Y, finalmente, el Jubileo nos llama a ser portadores de la misericordia de Dios que hemos experimentado y que nos impulsa a vivir la misericordia para con los demás en las obras de misericordia corporales y espirituales. Conociéndolas y viviéndolas en el día a día podremos realizar la experiencia de abrir el corazón a cuantos viven en las más contradictorias periferias existenciales, que nuestro mundo moderno crea con frecuencia y de un modo dramático: tantas personas abandonadas y en soledad, tantas personas heridas en lo más profundo de su corazón, tantas familias rotas por el egoísmo, el rencor y el odio, los grupos enfrentados, los pueblos que viven en la más absoluta miseria…
Vivir la misericordia no es sólo algo personal. También como Iglesia diocesana tenemos la misión de vivir, de testimoniar y de anunciar la misericordia de Dios. A través de nuestra Iglesia diocesana y de todos cuantos la integramos -personas, comunidades eclesiales, movimientos, asociaciones y cofradías- la misericordia de Dios debe alcanzar la mente y el corazón de toda persona. Estamos llamados a salir para que la misericordia alcance a todos, sin excluir a nadie. Para que nuestro anuncio sea creíble, hemos de vivir y testimoniar en primera persona la misericordia. Es hora de dejar los chismes, las maledicencias, las envidias, las críticas corrosivas, los rencores, las exclusiones internas para que reine la misericordia y la fraternidad. Nuestro lenguaje, nuestros gestos y nuestra forma de vida deben transmitir misericordia para penetrar en el corazón de las personas y motivarlas a reencontrar el camino de vuelta al Padre.
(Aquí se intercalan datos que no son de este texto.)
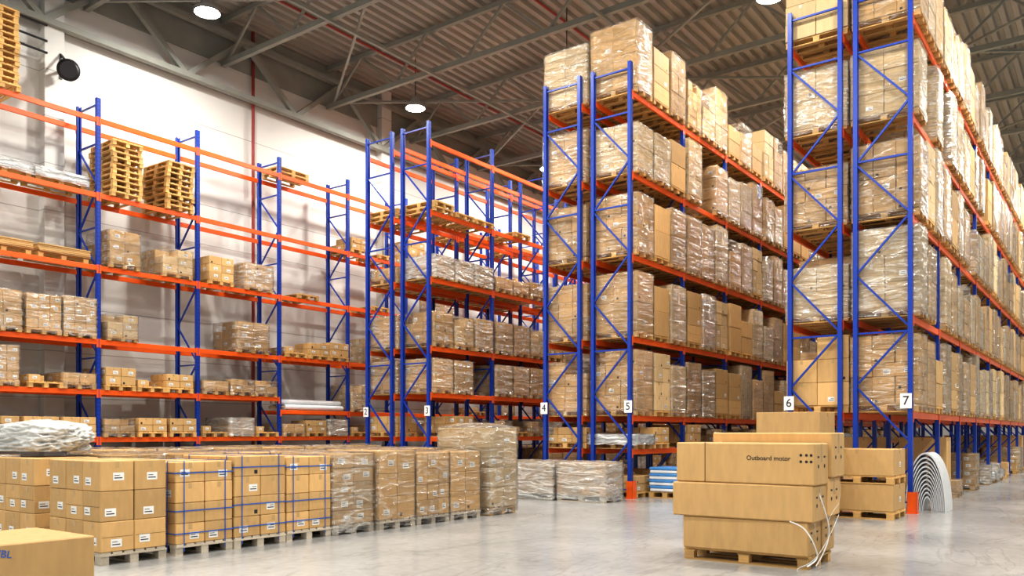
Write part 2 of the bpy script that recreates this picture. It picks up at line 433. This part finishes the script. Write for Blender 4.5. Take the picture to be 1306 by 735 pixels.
def rack(xc,y0,n,levels,alt=None,guard=True,name='pallet_rack'):
    root=empty(name,(xc,y0,0))
    for i in range(n+1): obj('upright_frame',FR,(0,i*BAY,0),0,root)
    bm_=beams_mesh(levels,'beams'); alt_m=beams_mesh(alt[1],'beams_alt') if alt else None
    for i in range(n):
        me=alt_m if alt and i>=alt[0] else bm_
        obj('load_beams',me,(0,i*BAY,0),0,root)
    if guard:
        mb=MB()
        for sx in(-1,1):
            x=sx*D/2
            mb.box(x-.08,x+.08,-.11,-.1,0,.4,'orange'); mb.box(x+sx*.08-.005,x+sx*.08+.005,-.11,.06,0,.4,'orange')
            mb.box(x-.1,x+.1,-.13,.08,0,.012,'orange')
        obj('upright_guard',mb.mesh('guard'),(0,0,0),0,root)
    return root
LA=[1.38,2.58,3.85,5.72,7.55,9.45]
LAalt=[1.38,2.2,3.85,5.72,7.55,9.45]
LB=[1.12,1.89,3.69,5.57,7.45,9.3]
LC=[1.89,3.69,5.57,7.45,9.3]
Y0=16.85
X1=-21.33; X2=-17.01; X3=-15.63; X4=-10.84; X5=-9.50; X6=-4.90; X7=-3.645
rack(X1,5.15,15,LA,(4,LAalt),False)
rack(X2,Y0,11,LA); rack(X3,Y0,11,LA)
rack(X4,Y0,12,LB); rack(X5,Y0,12,LB)
rack(X6,Y0,12,LC); rack(X7,Y0,12,LC)

def goods(): return empty('racked_pallet_goods')
def put(root,me,x,y,z,rz=0.0,name='pallet_load',s=None):
    return obj(name,me,(x+U(-.02,.02),y,z),rz+U(-.012,.012),root,s)
SLOT=[.5,1.4,2.3]
random.seed(11)
for xc,lv,n in((X4,LB,12),(X5,LB,12),(X6,LC,12),(X7,LC,12)):
    g=goods()
    for li,z in enumerate([0.0]+lv):
        for i in range(n):
            for s in SLOT:
                y=Y0+i*BAY+s
                if z==0:
                    if R()<.3 : continue
                    lo = lv[0]<1.5
                    if lo: me=random.choice(LOWL)
                    else: me=random.choice(MEDL[3:]+LOWL+[lowgrey,tallflat,FLAT_W,lowgrey])
                    if xc==X7 and i==0: continue
                    put(g,me,xc,y,z)
                elif z<1.5:
                    if R()<.15: continue
                    put(g,random.choice(LOWL[:5]+[FLAT_W]),xc,y,z)
                else:
                    if R()<.03: continue
                    me=random.choice(TALL)
                    put(g,me,xc,y,z,math.pi*(R()<.5),s=(1,1,U(.82,1.05)))
random.seed(5)
for xc in(X2,X3):
    g=goods()
    for z in [0.0]+LA:
        for i in range(11):
            for s in SLOT:
                y=Y0+i*BAY+s; r=R()
                if z<2: 
                    if r<.85: put(g,random.choice(LOWL+MEDL[:1] if z==0 else LOWL),xc,y,z)
                elif z<4:
                    if r<.94: put(g,random.choice(MEDL+GREYL),xc,y,z)
                elif z<6:
                    if i<2 or r<.6: put(g,random.choice([LOWL[5],LOWL[2],LOWL[5],LOWL[1]]),xc,y,z,s=(1,1,1.15))
                elif z<8:
                    if i==0 and not (xc==X2 and s>2): put(g,PS[2] if s<1 else PS[1],xc,y,z)
                    elif r<.25: put(g,PS[1],xc,y,z)
random.seed(9)
g=goods()
def p1(me,y,z,rz=0,s=None): put(g,me,X1,y,z,rz,s=s)
p1(PS[13],8.45,9.45)
p1(FLAT_W,8.6,7.55,math.pi/2); p1(FLAT_W,9.9,7.55,math.pi/2)
p1(PS[10],11.45,7.55); p1(PS[9],12.95,7.55)
p1(FLAT_B,8.6,5.72,math.pi/2); p1(FLAT_B,9.95,5.72,math.pi/2)
p1(MEDL[0],11.4,5.72); p1(MEDL[2],12.9,5.72,s=(1,1.1,.85)); p1(MEDL[5],14.25,5.72,s=(1,1,.85)); p1(MEDL[1],15.55,5.72,s=(1,1.2,.8))
p1(PS[1],17.4,5.72); p1(PS[1],20.6,5.72); p1(PS[2],17.0,9.45,math.pi/2);p1(PS[1],20.9,7.55)
for y in(6.2,7.2,8.5,9.4,10.25): p1(random.choice(MEDL[:4]),y,3.85)
p1(MEDL[2],11.35,3.85,s=(1,1,.75)); p1(MEDL[0],15.35,3.85,s=(1,1.35,.95))
p1(LOWL[4],16.95,3.85); p1(LOWL[0],17.9,3.85); p1(LOWL[3],18.7,3.85)
p1(MEDL[3],8.45,2.58); p1(MEDL[1],7.3,2.58)
for y,me in((9.45,LOWL[4]),(10.25,LOWL[1]),(11.3,LOWL[3]),(12.15,LOWL[4]),(12.95,LOWL[0]),(14.1,LOWL[1]),(14.95,LOWL[2]),(15.8,LOWL[2])): p1(me,y,2.58)
for i in range(14):
    for s in SLOT:
        y=5.15+i*BAY+s
        if R()<.85: p1(random.choice(LOWL),y,1.38)
        if R()<.85: p1(random.choice(MEDL+LOWL),y,0)
for i in range(5,14):
    for z in(2.2,3.85,5.72,7.55):
        for s in SLOT:
            if R()<.25: p1(random.choice(MEDL+LOWL+[PS[1],PS[2]]),5.15+i*BAY+s,z)
mb=MB()
for i,(dx_,dz) in enumerate([(-.3,.09),(-.1,.09),(.1,.09),(.3,.09),(-.2,.25),(0,.25),(.2,.25)]):
    mb.cyl((dx_,-1.15+U(-.1,.1),dz),(dx_,1.15+U(-.1,.1),dz),.085,.085,'whitep',18)
    mb.cyl((dx_,-1.26,dz),(dx_,1.26,dz),.03,.03,'card',12)
obj('plastic_film_rolls',mb.mesh('rolls'),(X1+.1,17.75,2.205))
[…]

Nuestra primera verdad como Iglesia y como cristianos es el amor de Cristo. De este amor, que llega hasta el perdón del enemigo y al don de sí, la Iglesia es sierva y mediadora ante los hombres. Por tanto, donde la Iglesia esté presente, allí debe ser evidente la misericordia del Padre. En nuestras parroquias, en las comunidades, en las asociaciones y movimientos, en fin, dondequiera que haya cristianos, cualquiera debería poder encontrar un oasis de misericordia.
Vivamos este Año Jubilar a la luz de la palabra del Señor, para ser Misericordiosos como el Padre. «Sed misericordiosos, como vuestro Padre es misericordioso» (Lc 6,36), nos dice Jesús. Es un programa de vida tan comprometedor como rico de alegría y de paz. El imperativo de Jesús se dirige a cuantos escuchan su voz (cfr Lc 6,27).
Que Maria, Madre de la misericordia, no acompañe y ayude a contemplar, experimentar, vivir y anunciar a todos el misterio de la Misericordia de Dios en este año Jubilar y siempre. Amén.